**PROBLEM:** Could you write out the opening lines of the data, word for word, stopping after the line that contains "body = link('body', bme, M_skin, whale)"?

-- start of DATA EXCERPT --

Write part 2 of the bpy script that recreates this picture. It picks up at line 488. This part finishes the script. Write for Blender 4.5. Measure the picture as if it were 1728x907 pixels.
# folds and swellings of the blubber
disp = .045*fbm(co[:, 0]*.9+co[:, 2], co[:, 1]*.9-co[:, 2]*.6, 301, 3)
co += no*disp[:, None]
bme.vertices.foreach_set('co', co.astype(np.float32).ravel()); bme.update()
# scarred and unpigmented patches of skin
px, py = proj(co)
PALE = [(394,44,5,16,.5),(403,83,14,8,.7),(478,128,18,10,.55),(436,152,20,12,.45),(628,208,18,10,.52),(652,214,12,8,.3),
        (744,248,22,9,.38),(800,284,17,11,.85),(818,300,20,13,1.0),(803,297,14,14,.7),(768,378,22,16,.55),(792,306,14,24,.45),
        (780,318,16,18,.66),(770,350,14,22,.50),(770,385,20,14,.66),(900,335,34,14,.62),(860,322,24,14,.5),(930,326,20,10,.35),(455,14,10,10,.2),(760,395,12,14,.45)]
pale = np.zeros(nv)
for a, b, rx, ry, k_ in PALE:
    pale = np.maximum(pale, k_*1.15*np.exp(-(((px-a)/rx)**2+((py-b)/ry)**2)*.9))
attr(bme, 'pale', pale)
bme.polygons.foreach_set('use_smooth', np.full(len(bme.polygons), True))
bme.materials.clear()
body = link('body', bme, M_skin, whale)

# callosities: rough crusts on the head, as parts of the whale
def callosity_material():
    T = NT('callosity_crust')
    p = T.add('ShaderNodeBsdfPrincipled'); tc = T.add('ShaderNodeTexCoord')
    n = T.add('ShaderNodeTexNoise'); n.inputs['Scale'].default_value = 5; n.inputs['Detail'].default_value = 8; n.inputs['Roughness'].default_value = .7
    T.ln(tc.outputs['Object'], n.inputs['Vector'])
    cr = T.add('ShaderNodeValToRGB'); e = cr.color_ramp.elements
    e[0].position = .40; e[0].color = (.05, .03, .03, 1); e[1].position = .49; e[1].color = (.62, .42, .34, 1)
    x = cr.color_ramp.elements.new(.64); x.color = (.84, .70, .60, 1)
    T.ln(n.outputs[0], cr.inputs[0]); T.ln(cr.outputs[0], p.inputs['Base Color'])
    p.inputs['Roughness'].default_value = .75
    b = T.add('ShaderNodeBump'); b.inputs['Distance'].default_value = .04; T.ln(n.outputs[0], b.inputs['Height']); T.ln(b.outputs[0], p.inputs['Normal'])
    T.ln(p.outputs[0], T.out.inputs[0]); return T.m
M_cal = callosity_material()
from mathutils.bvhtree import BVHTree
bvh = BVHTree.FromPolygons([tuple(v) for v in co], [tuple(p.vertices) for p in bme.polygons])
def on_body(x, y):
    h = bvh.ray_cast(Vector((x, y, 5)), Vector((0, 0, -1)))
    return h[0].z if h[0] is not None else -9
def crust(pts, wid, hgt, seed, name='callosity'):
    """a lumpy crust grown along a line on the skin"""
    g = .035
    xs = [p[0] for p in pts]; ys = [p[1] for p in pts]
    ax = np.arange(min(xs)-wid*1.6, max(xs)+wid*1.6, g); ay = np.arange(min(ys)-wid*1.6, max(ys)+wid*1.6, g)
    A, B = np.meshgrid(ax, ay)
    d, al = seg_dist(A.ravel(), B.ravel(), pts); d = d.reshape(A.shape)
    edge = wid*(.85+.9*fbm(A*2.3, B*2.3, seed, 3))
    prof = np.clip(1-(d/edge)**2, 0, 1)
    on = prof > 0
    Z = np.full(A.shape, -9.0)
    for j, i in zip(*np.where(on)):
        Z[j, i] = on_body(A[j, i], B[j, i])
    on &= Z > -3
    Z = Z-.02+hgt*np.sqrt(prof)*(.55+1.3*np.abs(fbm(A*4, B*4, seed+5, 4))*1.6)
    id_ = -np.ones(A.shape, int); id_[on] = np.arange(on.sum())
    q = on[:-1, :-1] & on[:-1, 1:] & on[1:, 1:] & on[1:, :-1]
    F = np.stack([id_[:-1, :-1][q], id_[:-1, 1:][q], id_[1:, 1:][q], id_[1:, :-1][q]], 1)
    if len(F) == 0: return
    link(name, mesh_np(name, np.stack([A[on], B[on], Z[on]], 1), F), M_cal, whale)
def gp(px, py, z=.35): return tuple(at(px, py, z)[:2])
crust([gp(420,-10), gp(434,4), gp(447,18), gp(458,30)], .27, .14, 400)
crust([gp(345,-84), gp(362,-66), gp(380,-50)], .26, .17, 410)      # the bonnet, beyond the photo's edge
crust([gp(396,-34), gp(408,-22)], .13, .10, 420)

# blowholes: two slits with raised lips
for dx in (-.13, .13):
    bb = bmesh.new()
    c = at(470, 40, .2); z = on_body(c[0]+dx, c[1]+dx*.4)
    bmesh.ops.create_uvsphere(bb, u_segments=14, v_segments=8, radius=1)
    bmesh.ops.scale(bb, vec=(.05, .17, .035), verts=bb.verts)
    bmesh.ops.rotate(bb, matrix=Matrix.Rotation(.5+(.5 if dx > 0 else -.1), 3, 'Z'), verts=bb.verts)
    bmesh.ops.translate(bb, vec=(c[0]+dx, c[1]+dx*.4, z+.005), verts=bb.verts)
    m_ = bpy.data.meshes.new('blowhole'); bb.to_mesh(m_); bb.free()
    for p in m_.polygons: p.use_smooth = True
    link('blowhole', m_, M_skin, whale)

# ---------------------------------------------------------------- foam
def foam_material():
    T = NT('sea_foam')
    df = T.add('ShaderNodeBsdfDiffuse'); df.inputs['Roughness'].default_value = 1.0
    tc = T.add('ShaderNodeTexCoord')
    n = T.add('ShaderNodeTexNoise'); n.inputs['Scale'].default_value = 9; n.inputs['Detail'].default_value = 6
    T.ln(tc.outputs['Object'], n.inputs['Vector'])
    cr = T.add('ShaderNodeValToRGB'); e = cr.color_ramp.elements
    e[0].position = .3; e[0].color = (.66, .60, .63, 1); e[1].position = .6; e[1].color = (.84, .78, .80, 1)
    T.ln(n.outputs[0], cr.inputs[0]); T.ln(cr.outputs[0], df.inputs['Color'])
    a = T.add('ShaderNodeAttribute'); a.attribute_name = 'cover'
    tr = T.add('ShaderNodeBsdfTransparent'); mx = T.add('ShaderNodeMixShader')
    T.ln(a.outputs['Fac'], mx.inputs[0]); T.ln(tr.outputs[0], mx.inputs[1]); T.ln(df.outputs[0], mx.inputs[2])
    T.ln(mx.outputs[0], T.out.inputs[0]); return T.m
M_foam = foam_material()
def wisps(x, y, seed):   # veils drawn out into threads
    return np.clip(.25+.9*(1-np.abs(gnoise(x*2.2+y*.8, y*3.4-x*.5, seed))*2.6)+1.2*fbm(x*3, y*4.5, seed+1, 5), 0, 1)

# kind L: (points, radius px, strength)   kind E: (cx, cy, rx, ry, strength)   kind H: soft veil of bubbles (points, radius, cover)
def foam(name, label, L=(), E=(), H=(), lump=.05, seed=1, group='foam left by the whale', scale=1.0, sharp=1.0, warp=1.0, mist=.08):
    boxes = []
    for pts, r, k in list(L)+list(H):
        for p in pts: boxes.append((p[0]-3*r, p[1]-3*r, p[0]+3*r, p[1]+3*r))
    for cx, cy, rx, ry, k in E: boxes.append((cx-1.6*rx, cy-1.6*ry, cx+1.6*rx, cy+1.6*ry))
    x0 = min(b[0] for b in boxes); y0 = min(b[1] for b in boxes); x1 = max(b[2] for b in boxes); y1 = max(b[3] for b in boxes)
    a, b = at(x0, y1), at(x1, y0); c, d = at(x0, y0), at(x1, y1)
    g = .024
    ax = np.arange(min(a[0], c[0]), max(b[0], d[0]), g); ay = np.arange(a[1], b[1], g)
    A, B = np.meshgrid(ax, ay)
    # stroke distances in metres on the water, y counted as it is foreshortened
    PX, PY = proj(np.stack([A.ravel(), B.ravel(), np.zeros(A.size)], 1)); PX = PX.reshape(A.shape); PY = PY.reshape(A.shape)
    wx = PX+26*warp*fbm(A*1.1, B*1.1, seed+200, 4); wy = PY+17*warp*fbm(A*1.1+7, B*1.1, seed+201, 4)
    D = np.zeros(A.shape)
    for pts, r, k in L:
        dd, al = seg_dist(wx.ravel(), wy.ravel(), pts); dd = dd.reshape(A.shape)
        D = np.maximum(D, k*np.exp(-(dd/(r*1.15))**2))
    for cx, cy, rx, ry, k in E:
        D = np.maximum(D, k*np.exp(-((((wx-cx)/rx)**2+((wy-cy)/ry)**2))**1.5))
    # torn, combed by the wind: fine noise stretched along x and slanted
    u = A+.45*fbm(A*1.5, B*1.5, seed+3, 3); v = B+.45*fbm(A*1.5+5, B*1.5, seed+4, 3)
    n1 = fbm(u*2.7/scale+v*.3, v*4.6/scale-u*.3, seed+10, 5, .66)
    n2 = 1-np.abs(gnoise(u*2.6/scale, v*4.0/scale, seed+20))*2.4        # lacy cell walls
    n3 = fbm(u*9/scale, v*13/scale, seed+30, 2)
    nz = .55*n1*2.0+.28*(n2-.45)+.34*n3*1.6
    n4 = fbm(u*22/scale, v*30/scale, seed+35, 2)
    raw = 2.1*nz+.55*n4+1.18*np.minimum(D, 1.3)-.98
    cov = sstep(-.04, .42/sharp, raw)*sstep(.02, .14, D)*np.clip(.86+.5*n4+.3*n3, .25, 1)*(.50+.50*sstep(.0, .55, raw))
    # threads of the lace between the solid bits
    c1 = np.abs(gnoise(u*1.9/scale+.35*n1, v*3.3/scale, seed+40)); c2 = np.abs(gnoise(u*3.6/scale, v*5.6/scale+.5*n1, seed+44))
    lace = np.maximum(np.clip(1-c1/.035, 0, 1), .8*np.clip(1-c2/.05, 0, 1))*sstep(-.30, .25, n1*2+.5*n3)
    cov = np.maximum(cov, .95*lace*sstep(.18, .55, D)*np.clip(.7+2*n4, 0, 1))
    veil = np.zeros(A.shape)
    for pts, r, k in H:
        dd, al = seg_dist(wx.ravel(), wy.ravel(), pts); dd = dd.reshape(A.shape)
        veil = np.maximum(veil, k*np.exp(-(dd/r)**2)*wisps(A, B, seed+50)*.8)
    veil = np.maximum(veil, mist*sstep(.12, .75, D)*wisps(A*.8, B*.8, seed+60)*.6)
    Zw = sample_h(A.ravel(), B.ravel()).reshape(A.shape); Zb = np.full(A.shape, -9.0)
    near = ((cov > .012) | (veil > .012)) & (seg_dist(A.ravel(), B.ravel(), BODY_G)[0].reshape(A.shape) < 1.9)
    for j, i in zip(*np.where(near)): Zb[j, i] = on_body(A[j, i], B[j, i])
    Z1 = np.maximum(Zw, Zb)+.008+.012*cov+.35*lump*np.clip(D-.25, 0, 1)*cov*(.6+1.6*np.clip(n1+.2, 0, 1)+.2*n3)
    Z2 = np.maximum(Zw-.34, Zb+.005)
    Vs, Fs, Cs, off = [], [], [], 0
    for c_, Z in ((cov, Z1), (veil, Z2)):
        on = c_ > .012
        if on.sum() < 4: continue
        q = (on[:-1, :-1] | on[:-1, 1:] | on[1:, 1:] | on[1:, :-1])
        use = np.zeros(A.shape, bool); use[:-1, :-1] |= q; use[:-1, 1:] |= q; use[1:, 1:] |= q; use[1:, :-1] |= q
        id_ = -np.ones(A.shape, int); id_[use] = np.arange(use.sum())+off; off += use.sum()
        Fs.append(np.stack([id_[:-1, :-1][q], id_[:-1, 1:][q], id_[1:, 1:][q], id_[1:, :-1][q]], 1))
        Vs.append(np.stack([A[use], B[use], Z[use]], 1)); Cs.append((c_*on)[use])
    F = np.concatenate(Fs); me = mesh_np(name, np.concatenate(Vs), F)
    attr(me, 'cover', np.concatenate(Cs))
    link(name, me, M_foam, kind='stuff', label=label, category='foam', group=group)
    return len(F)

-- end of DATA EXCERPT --

**RESPONSE TO THIS EXERCISE:**
Write part 2 of the bpy script that recreates this picture. It picks up at line 488. This part finishes the script. Write for Blender 4.5. Measure the picture as if it were 1728x907 pixels.
# folds and swellings of the blubber
disp = .045*fbm(co[:, 0]*.9+co[:, 2], co[:, 1]*.9-co[:, 2]*.6, 301, 3)
co += no*disp[:, None]
bme.vertices.foreach_set('co', co.astype(np.float32).ravel()); bme.update()
# scarred and unpigmented patches of skin
px, py = proj(co)
PALE = [(394,44,5,16,.5),(403,83,14,8,.7),(478,128,18,10,.55),(436,152,20,12,.45),(628,208,18,10,.52),(652,214,12,8,.3),
        (744,248,22,9,.38),(800,284,17,11,.85),(818,300,20,13,1.0),(803,297,14,14,.7),(768,378,22,16,.55),(792,306,14,24,.45),
        (780,318,16,18,.66),(770,350,14,22,.50),(770,385,20,14,.66),(900,335,34,14,.62),(860,322,24,14,.5),(930,326,20,10,.35),(455,14,10,10,.2),(760,395,12,14,.45)]
pale = np.zeros(nv)
for a, b, rx, ry, k_ in PALE:
    pale = np.maximum(pale, k_*1.15*np.exp(-(((px-a)/rx)**2+((py-b)/ry)**2)*.9))
attr(bme, 'pale', pale)
bme.polygons.foreach_set('use_smooth', np.full(len(bme.polygons), True))
bme.materials.clear()
body = link('body', bme, M_skin, whale)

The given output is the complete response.